Monday, November 15, 2010

Poost.

This post is dedicated to my hot mama and her "partner" (in crime, I hope) Laura Bro. That's because it's all about pranks related to bathroom item number 2. That's right, poop. Viewer discretion is advised.

I used to follow a blog called Mormon Bachelor Pad. It is written by a few guys that live in Utah, and just goes over their ridiculous makeout escapades and what not, pretty funny. They served their missions in Ireland, and once there was an entire post about POOST. You might be asking yourself, what is poost?! Well let me explain. Excuse my not lady-like vocab here. You take a pringles can, take care of your fecal matter in the can, put an address on it, and send it to someone. Usually an enemy, or something along those lines. 2 business days later, they get a package and feel excited to open it, only to discover your lovely present to them. Mail in Ireland is called post. Post + Poop = Poost. The idea of doing this has always just cracked me up when it comes to mind, in fact as I typed that last little bit I was smiling in a way that I'm sure was weirding out some of the innocent library attendees. I told my roommates about the idea of poost.. immediately looking towards the pringles can on Jasmyn's shelf. Very funny. But there is no way you will ever receive poost from me, that's just yucky.

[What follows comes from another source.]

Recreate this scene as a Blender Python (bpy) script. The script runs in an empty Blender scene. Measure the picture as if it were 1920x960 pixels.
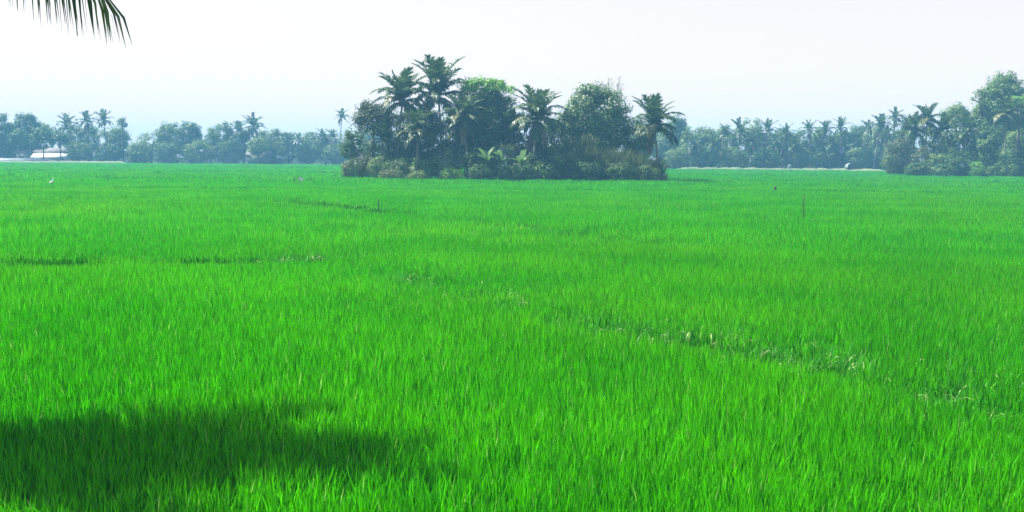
import bpy, math, random
import numpy as np
from mathutils import Vector, Matrix, Euler

R = math.radians
rng = np.random.default_rng(7)
random.seed(7)
S = bpy.context.scene
C = S.collection

# ---------------------------------------------------------------- camera
F_PX = 1844.0
CAM_Z = 3.1
cd = bpy.data.cameras.new('camera')
cd.sensor_width = 36.0
cd.lens = 36.0 * F_PX / 1920.0
cd.clip_start = 0.05
cd.clip_end = 12000
cam = bpy.data.objects.new('camera', cd)
C.objects.link(cam)
cam.location = (0, 0, CAM_Z)
PITCH = math.atan2(480 - 292, F_PX)
ROLL = math.atan2(14, 1920)
CAM_ROT = (Matrix.Rotation(R(90) - PITCH, 3, 'X') @ Matrix.Rotation(ROLL, 3, 'Z'))
cam.rotation_euler = CAM_ROT.to_euler()
S.camera = cam

# ---------------------------------------------------------------- world, sun, exposure
SUN_EL = 56.0
sun_dir = Vector((-0.88, 0.47, 0)).normalized() * math.cos(R(SUN_EL)) + Vector((0, 0, math.sin(R(SUN_EL))))
w = bpy.data.worlds.new('World')
S.world = w
w.use_nodes = True
nt = w.node_tree
bg = nt.nodes['Background']
sky = nt.nodes.new('ShaderNodeTexSky')
sky.sky_type = 'NISHITA'
sky.sun_disc = False
sky.sun_elevation = R(SUN_EL)
sky.sun_rotation = math.atan2(sun_dir.x, sun_dir.y)
sky.air_density = 1.3
sky.dust_density = 3.0
sky.ozone_density = 1.0
# the air low over the horizon is thick with bright moist haze: whiter and brighter there than the clear-air model
wN = nt.nodes; wL = nt.links
tcw = wN.new('ShaderNodeTexCoord'); sep = wN.new('ShaderNodeSeparateXYZ')
wL.new(tcw.outputs['Generated'], sep.inputs[0])
mrw = wN.new('ShaderNodeMapRange'); mrw.interpolation_type = 'SMOOTHSTEP'
mrw.inputs[1].default_value = 0.0; mrw.inputs[2].default_value = 0.45; mrw.inputs[3].default_value = 0.85; mrw.inputs[4].default_value = 0.0
wL.new(sep.outputs[2], mrw.inputs[0])
mxw = wN.new('ShaderNodeMix'); mxw.data_type = 'RGBA'; mxw.inputs[7].default_value = (6.5, 5.65, 5.65, 1)
wL.new(mrw.outputs[0], mxw.inputs[0]); wL.new(sky.outputs[0], mxw.inputs[6]); wL.new(mxw.outputs[2], bg.inputs[0])
bg.inputs[1].default_value = 0.06
sl = bpy.data.lights.new('sun', 'SUN')
sl.energy = 5.0
sl.angle = R(0.53)
sl.color = (1.0, 0.965, 0.90)
so = bpy.data.objects.new('sun', sl)
C.objects.link(so)
so.location = (-40, 40, 60)
so.rotation_euler = sun_dir.to_track_quat('Z', 'Y').to_euler()
S.view_settings.view_transform = 'Standard'
S.view_settings.look = 'None'
S.view_settings.exposure = 1.65
S.view_settings.gamma = 1.0
S.view_settings.use_curve_mapping = False
cy = S.cycles
cy.max_bounces = 5
cy.diffuse_bounces = 3
cy.glossy_bounces = 2
cy.transmission_bounces = 3
cy.volume_bounces = 0
cy.use_adaptive_sampling = True


def P(px, py, D):
    """world point at depth y = D seen in the photograph's pixel px, py (used only to lay the place out)"""
    d = CAM_ROT @ Vector(((px - 960) / F_PX, -(py - 480) / F_PX, -1.0))
    k = D / d.y
    return Vector((d.x * k, D, CAM_Z + d.z * k))


# ---------------------------------------------------------------- helpers
def tag(o, label=None, cat=None, group=None, kind=None):
    if label: o['label'] = label
    if cat: o['category'] = cat
    if group: o['group'] = group
    if kind: o['kind'] = kind
    return o


def empty(name, loc, label, cat, group=None, rz=0.0):
    o = bpy.data.objects.new(name, None)
    C.objects.link(o)
    o.empty_display_size = 0.3
    o.location = loc
    o.rotation_euler = (0, 0, rz)
    return tag(o, label, cat, group)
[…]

The next item was discovered a few weeks ago when my mom and Laura were visiting my dorm while in town. Laura used the bathroom, and then we left for a movie. On the way there I got a call from Hannah, wondering why the heck there was poop on the floor and barf in the shower. I panicked for a minute, then remembered hearing Dane tell me about some fake poop that his mom had put in Ellis's bed one day. They had gotten us good! Needless to say, the poop has been a hit. We pass it back and forth, hiding it in random places until people find it and are grossed out. I'm pretty sure it's just hanging out on the bathroom sink right now... should be interesting to see how that goes over during the cleaning check on Tuesday!

Well, I think that's all I can share (in honor of preserving some sort of lady-like qualities). And if fake poop shows up around your house... blame my mother!! Happy poosting!